[Given instruction]
Please output the data below exactly as given, starting at its first line and stopping after the line that contains "for i in range(8): merlon(2.0".
/---
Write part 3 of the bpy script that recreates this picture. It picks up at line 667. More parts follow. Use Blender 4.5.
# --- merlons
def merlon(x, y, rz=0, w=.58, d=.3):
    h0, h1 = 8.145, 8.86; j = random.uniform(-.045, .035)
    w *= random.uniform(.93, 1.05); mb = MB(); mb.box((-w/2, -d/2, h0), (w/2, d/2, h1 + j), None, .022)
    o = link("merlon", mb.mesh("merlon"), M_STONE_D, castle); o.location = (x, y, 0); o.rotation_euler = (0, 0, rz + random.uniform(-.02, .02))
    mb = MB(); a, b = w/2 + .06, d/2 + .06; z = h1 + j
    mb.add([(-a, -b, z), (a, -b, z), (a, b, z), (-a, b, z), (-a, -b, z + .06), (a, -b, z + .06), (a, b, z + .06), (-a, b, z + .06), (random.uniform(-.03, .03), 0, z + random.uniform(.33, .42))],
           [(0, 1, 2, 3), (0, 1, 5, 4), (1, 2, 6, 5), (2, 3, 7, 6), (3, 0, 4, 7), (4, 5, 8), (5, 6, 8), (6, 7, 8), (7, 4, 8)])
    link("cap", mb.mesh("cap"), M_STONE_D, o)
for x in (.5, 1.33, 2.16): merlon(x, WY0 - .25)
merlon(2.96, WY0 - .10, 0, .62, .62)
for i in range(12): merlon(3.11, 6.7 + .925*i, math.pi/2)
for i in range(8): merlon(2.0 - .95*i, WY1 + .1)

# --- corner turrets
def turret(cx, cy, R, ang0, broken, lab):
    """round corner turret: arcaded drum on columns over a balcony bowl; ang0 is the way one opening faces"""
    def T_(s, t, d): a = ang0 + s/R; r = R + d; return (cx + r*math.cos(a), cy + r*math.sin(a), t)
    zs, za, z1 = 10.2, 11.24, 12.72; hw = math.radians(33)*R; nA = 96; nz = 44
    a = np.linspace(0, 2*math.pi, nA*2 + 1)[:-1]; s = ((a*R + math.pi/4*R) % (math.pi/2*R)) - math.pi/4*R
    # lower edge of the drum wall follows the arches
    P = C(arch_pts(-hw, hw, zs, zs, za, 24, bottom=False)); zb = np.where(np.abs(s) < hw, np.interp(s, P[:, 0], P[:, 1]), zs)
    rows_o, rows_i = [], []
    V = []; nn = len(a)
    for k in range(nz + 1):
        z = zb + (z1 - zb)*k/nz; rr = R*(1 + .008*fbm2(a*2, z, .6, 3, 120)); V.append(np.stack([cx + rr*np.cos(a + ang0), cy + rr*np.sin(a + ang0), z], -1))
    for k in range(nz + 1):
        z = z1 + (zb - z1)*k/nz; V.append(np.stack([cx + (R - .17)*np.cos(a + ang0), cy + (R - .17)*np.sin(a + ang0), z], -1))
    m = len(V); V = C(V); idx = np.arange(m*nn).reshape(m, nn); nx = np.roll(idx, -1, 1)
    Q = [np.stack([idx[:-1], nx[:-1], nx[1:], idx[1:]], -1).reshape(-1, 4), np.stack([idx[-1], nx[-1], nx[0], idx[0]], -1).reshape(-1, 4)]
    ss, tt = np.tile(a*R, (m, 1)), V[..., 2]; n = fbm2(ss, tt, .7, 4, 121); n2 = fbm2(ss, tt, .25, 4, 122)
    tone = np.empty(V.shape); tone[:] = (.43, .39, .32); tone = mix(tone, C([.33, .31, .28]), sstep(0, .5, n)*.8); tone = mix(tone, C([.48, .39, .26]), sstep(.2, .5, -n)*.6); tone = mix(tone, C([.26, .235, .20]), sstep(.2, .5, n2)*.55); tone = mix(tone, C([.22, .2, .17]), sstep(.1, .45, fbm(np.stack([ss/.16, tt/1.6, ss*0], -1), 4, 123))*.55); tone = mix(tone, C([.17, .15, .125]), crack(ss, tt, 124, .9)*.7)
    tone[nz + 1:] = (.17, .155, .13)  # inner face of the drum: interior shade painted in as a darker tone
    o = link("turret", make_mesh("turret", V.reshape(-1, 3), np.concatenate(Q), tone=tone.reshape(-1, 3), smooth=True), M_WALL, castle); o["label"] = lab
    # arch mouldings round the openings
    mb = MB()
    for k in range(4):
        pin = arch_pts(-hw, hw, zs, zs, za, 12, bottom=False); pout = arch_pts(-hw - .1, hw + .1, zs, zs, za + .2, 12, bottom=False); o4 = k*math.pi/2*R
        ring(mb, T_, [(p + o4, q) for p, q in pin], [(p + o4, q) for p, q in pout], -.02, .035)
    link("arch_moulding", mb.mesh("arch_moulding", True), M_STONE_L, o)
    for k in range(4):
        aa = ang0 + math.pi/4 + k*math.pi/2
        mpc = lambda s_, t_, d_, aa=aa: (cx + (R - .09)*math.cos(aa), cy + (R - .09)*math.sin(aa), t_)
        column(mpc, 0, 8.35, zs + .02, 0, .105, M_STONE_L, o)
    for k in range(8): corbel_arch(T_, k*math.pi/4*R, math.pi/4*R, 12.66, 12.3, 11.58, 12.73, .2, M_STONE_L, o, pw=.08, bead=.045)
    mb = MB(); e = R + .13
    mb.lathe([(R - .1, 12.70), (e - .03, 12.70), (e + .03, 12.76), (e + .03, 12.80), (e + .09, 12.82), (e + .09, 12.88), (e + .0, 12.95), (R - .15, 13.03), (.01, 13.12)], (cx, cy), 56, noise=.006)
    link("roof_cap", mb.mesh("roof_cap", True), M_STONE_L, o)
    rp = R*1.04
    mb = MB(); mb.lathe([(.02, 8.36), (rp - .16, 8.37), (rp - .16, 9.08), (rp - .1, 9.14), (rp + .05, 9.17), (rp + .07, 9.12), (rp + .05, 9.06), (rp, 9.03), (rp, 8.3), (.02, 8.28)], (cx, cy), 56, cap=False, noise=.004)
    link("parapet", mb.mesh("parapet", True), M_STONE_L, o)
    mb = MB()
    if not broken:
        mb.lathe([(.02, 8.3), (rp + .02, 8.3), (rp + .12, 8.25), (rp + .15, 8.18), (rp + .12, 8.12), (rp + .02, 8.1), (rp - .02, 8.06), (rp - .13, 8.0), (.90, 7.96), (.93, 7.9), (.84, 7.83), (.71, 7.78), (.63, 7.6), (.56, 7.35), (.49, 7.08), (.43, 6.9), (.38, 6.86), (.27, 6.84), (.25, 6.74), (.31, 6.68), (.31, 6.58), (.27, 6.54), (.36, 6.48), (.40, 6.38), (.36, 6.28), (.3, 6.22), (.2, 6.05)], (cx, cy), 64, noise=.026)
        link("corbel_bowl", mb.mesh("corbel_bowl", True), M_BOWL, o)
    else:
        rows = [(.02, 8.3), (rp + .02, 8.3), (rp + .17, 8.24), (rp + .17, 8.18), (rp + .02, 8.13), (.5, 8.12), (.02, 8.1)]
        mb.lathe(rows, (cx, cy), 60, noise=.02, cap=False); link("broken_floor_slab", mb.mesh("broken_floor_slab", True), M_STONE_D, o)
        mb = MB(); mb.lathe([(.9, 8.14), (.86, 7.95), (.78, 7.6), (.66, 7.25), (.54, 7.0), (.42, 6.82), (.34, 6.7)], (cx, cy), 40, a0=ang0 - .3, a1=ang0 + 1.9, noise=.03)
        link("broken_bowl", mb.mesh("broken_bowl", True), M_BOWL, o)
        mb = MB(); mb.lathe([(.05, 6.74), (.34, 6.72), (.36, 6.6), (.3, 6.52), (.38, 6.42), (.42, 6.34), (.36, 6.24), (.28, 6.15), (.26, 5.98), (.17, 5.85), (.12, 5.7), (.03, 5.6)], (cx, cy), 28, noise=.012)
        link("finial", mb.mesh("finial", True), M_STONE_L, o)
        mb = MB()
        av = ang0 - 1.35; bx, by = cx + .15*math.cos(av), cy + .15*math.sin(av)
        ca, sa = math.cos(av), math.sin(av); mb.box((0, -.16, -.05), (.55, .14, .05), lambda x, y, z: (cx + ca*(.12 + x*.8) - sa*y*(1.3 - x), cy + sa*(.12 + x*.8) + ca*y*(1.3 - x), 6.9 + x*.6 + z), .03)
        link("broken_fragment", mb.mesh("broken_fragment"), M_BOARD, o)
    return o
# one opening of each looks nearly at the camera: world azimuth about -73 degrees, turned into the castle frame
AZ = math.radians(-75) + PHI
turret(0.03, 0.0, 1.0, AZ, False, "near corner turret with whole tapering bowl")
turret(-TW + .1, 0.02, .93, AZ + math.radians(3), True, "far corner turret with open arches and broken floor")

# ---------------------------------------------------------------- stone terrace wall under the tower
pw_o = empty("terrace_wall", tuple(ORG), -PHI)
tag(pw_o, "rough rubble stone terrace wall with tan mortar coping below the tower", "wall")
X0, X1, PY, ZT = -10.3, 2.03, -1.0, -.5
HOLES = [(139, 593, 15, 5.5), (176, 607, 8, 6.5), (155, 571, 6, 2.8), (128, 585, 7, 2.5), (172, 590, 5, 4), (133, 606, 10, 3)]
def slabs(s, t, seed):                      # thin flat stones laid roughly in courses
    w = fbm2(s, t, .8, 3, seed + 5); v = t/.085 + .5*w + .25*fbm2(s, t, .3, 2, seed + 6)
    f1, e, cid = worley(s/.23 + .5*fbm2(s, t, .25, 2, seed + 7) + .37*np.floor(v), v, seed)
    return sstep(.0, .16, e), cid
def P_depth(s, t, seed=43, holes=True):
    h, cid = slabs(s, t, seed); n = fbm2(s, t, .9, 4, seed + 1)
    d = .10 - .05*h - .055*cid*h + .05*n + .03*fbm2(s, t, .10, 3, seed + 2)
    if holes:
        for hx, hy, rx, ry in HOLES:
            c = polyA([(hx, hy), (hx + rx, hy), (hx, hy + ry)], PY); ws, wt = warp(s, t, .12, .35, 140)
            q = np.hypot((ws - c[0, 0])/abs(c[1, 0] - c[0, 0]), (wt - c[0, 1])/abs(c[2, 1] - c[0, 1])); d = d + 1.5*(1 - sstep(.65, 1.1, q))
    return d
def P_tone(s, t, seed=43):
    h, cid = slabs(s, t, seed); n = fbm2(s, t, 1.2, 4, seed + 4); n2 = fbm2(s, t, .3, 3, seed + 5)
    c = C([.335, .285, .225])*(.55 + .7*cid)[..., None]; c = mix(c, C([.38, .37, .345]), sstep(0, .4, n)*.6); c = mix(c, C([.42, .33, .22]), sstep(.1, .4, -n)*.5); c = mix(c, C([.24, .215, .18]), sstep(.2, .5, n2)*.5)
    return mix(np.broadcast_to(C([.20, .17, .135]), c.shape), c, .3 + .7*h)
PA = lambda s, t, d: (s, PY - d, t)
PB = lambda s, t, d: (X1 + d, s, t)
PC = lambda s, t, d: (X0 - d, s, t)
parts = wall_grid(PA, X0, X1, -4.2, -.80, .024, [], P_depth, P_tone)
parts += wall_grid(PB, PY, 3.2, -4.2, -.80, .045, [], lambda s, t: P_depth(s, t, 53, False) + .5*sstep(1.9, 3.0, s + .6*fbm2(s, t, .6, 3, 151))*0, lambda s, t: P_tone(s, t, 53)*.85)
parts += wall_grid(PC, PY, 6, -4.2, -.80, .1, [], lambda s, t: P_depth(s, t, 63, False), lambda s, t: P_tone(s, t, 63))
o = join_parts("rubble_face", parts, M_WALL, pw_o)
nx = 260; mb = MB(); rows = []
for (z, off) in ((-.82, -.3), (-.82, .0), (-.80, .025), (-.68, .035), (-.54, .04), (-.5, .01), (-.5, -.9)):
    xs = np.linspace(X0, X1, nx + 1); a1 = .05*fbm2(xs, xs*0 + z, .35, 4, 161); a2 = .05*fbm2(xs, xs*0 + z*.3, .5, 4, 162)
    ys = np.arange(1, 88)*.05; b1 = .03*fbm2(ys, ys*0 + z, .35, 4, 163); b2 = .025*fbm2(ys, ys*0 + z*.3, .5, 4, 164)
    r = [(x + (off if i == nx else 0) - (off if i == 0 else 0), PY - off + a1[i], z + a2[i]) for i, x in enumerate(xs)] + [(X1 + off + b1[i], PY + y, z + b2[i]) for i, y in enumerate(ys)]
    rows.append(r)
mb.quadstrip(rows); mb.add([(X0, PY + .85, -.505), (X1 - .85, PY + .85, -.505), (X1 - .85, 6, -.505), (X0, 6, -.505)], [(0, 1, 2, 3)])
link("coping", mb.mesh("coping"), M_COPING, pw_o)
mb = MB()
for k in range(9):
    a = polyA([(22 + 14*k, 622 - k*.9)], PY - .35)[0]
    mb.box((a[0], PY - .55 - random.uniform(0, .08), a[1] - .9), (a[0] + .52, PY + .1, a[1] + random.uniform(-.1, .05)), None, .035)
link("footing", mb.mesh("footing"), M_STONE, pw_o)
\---
[Response for this exercise]
Write part 3 of the bpy script that recreates this picture. It picks up at line 667. More parts follow. Use Blender 4.5.
# --- merlons
def merlon(x, y, rz=0, w=.58, d=.3):
    h0, h1 = 8.145, 8.86; j = random.uniform(-.045, .035)
    w *= random.uniform(.93, 1.05); mb = MB(); mb.box((-w/2, -d/2, h0), (w/2, d/2, h1 + j), None, .022)
    o = link("merlon", mb.mesh("merlon"), M_STONE_D, castle); o.location = (x, y, 0); o.rotation_euler = (0, 0, rz + random.uniform(-.02, .02))
    mb = MB(); a, b = w/2 + .06, d/2 + .06; z = h1 + j
    mb.add([(-a, -b, z), (a, -b, z), (a, b, z), (-a, b, z), (-a, -b, z + .06), (a, -b, z + .06), (a, b, z + .06), (-a, b, z + .06), (random.uniform(-.03, .03), 0, z + random.uniform(.33, .42))],
           [(0, 1, 2, 3), (0, 1, 5, 4), (1, 2, 6, 5), (2, 3, 7, 6), (3, 0, 4, 7), (4, 5, 8), (5, 6, 8), (6, 7, 8), (7, 4, 8)])
    link("cap", mb.mesh("cap"), M_STONE_D, o)
for x in (.5, 1.33, 2.16): merlon(x, WY0 - .25)
merlon(2.96, WY0 - .10, 0, .62, .62)
for i in range(12): merlon(3.11, 6.7 + .925*i, math.pi/2)
for i in range(8): merlon(2.0 - .95*i, WY1 + .1)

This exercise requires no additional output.